Stop after the line containing "clamp block', 'hose')": print each line exactly from the first line of the listing up to that point.
— BEGIN —
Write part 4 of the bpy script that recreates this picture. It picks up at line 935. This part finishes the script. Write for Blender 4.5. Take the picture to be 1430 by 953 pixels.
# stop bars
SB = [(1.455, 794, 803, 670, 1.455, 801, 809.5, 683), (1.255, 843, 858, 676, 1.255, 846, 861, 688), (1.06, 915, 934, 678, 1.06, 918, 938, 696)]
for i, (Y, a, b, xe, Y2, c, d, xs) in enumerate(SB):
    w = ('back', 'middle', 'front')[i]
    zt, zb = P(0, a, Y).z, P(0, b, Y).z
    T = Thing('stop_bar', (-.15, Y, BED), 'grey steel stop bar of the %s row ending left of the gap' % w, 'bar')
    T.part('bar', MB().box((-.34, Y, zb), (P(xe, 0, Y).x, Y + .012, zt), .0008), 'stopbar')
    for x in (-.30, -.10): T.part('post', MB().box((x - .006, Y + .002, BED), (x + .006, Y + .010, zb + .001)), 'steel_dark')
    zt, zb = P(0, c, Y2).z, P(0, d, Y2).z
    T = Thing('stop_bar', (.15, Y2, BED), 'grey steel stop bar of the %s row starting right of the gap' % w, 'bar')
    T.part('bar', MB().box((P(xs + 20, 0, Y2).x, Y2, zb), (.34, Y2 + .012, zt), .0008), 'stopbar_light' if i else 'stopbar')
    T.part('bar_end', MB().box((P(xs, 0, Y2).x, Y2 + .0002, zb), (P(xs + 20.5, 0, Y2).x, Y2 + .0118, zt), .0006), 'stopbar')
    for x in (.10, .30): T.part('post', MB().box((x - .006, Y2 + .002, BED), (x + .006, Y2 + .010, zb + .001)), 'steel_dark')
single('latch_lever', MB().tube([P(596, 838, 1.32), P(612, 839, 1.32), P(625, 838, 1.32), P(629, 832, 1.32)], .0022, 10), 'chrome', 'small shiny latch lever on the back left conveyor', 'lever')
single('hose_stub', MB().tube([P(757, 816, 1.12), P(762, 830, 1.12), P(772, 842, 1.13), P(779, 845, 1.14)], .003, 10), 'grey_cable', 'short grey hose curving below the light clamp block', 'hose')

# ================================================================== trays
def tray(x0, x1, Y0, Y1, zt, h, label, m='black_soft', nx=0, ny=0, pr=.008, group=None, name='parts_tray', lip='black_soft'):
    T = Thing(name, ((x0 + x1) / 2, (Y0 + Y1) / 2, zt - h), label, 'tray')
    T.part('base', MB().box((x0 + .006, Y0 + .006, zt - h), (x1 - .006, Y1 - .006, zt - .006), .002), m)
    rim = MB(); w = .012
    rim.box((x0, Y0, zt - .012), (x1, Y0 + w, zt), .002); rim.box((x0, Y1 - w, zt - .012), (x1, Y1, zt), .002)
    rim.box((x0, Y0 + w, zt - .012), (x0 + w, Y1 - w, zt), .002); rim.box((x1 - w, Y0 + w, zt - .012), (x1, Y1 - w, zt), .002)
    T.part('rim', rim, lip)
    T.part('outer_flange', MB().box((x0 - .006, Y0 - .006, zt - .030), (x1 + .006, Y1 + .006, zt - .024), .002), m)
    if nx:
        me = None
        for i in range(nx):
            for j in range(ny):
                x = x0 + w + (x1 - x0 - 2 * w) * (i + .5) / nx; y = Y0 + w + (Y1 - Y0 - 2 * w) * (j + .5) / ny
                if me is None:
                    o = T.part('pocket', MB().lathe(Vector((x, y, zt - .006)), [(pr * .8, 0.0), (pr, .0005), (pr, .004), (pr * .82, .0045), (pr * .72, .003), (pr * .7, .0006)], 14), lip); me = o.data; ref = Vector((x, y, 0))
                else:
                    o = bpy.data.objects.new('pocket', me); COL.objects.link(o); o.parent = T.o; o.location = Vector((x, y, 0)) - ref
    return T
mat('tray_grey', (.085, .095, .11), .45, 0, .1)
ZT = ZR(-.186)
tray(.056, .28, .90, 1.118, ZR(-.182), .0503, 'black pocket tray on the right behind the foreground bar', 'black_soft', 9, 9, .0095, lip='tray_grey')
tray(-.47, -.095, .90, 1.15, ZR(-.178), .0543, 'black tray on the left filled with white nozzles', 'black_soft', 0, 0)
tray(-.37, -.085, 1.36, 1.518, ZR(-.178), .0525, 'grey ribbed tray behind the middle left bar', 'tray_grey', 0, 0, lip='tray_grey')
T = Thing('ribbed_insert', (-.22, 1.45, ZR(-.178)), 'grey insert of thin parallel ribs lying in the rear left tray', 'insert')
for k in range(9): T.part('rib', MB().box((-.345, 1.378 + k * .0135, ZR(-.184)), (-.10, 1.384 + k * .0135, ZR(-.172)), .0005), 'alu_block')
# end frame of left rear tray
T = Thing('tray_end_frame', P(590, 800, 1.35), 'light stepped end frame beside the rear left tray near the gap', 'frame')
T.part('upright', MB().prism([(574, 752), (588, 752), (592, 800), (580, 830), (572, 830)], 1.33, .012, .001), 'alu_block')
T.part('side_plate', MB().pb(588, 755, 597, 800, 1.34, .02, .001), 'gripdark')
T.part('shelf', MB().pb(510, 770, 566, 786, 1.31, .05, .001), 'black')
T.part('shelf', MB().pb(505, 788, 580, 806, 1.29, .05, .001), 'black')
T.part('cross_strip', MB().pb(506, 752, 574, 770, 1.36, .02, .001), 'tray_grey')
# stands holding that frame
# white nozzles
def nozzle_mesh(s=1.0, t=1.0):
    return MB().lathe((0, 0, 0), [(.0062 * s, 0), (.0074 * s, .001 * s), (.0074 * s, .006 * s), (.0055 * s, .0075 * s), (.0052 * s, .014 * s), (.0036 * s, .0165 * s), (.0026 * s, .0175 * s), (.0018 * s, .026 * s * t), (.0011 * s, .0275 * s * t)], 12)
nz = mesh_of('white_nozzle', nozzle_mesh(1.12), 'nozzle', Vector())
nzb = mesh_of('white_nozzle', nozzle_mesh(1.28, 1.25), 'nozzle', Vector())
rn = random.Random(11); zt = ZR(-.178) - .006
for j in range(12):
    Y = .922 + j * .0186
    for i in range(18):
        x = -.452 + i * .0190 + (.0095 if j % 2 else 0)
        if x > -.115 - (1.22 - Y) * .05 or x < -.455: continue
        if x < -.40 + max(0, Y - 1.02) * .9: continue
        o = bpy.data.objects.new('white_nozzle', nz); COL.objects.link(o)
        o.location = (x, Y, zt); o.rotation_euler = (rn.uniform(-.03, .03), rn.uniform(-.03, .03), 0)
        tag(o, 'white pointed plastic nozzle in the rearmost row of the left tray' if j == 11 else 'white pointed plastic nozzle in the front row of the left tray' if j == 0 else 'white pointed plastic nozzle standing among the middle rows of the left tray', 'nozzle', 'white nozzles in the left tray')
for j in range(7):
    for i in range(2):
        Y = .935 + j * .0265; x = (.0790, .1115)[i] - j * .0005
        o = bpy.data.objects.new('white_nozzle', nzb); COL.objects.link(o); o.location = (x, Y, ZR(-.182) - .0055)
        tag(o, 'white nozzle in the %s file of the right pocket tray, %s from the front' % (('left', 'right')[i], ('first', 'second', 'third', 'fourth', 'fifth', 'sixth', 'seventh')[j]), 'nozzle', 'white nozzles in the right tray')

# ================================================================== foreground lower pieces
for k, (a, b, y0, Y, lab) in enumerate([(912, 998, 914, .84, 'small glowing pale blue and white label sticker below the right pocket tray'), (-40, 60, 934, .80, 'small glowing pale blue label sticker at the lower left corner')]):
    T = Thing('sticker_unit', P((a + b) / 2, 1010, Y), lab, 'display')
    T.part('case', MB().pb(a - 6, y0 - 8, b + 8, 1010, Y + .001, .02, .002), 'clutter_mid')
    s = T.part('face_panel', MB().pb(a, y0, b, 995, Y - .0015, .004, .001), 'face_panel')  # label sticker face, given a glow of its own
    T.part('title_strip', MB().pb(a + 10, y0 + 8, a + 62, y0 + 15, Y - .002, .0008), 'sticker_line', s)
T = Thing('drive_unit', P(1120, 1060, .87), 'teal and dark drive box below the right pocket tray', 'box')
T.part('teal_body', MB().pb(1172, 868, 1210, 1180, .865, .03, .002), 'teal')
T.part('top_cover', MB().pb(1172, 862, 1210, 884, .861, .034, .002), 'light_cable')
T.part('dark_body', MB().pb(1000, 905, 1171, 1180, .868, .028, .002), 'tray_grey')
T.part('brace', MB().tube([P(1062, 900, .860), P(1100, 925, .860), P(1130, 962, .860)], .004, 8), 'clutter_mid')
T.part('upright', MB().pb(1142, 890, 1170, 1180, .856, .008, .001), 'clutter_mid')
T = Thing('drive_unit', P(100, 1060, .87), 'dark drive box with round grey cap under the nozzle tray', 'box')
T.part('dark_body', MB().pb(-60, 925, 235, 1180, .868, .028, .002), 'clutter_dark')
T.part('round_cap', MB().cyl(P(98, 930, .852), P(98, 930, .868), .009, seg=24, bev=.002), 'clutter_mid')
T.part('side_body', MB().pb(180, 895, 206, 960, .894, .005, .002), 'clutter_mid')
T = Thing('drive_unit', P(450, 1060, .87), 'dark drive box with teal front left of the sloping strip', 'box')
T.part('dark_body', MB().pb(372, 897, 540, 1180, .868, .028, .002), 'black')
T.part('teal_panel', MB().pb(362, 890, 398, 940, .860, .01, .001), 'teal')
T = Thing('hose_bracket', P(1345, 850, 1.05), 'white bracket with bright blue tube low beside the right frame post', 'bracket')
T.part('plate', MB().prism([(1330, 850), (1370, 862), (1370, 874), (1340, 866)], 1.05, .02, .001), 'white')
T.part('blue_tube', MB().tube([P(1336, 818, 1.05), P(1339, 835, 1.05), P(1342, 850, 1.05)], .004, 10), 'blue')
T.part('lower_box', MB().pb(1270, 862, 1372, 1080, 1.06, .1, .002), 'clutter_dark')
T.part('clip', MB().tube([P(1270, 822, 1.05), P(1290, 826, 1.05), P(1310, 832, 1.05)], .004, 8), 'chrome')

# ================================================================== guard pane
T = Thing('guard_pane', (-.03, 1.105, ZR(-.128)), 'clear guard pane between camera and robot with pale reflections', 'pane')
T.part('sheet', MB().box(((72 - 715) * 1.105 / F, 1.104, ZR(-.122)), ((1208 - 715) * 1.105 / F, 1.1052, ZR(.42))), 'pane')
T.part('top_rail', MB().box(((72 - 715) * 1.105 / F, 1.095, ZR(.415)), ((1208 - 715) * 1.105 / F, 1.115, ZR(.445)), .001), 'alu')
— END —
In response |
Write part 4 of the bpy script that recreates this picture. It picks up at line 935. This part finishes the script. Write for Blender 4.5. Take the picture to be 1430 by 953 pixels.
# stop bars
SB = [(1.455, 794, 803, 670, 1.455, 801, 809.5, 683), (1.255, 843, 858, 676, 1.255, 846, 861, 688), (1.06, 915, 934, 678, 1.06, 918, 938, 696)]
for i, (Y, a, b, xe, Y2, c, d, xs) in enumerate(SB):
    w = ('back', 'middle', 'front')[i]
    zt, zb = P(0, a, Y).z, P(0, b, Y).z
    T = Thing('stop_bar', (-.15, Y, BED), 'grey steel stop bar of the %s row ending left of the gap' % w, 'bar')
    T.part('bar', MB().box((-.34, Y, zb), (P(xe, 0, Y).x, Y + .012, zt), .0008), 'stopbar')
    for x in (-.30, -.10): T.part('post', MB().box((x - .006, Y + .002, BED), (x + .006, Y + .010, zb + .001)), 'steel_dark')
    zt, zb = P(0, c, Y2).z, P(0, d, Y2).z
    T = Thing('stop_bar', (.15, Y2, BED), 'grey steel stop bar of the %s row starting right of the gap' % w, 'bar')
    T.part('bar', MB().box((P(xs + 20, 0, Y2).x, Y2, zb), (.34, Y2 + .012, zt), .0008), 'stopbar_light' if i else 'stopbar')
    T.part('bar_end', MB().box((P(xs, 0, Y2).x, Y2 + .0002, zb), (P(xs + 20.5, 0, Y2).x, Y2 + .0118, zt), .0006), 'stopbar')
    for x in (.10, .30): T.part('post', MB().box((x - .006, Y2 + .002, BED), (x + .006, Y2 + .010, zb + .001)), 'steel_dark')
single('latch_lever', MB().tube([P(596, 838, 1.32), P(612, 839, 1.32), P(625, 838, 1.32), P(629, 832, 1.32)], .0022, 10), 'chrome', 'small shiny latch lever on the back left conveyor', 'lever')
single('hose_stub', MB().tube([P(757, 816, 1.12), P(762, 830, 1.12), P(772, 842, 1.13), P(779, 845, 1.14)], .003, 10), 'grey_cable', 'short grey hose curving below the light clamp block', 'hose')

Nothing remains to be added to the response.